Librarianship has been particularly welcoming to women and yet the careers of male and female librarians have not run in parallel. Women's role in the profession has evolved against a background of disapproval, and women librarians have found the paths of their careers hindered by a lack of parity in pay, status and prospects. A study of the history of women in libraries therefore entails an examination of both the opportunities and the obstacles they encountered along the way.
Women can justly claim to have been librarians for as long as the profession has formally existed. Their inauguration into the profession began on 5 September 1871 with an advertisement which appeared in the Manchester Guardian. It called for respectable, intelligent, young women to apply for the position of assistant. If this advertisement had been aimed at young men, it would have elicited only a few replies. In fact, the response was huge. Twenty applicants were short-listed, and three were eventually engaged on the trial wage of six shillings a week.
The decision to employ women in this capacity was a stratagem of economy.

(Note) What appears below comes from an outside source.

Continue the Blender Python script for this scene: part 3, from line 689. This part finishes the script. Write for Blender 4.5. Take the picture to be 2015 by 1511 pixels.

The library movement had expanded rapidly, and had soon outgrown its base of public support and funds. Moreover, at Manchester, the Library Committee was concerned at the rate at which the young male assistants were leaving to find work with greater financial rewards. The experiment was successful, and by 1879 Manchester was employing thirty-one women assistants at ten to eighteen shillings a week. Seven other libraries followed this lead: Birmingham, Bradford, Bristol, Derby, Newcastle upon Tyne, Paisley and Smethwick.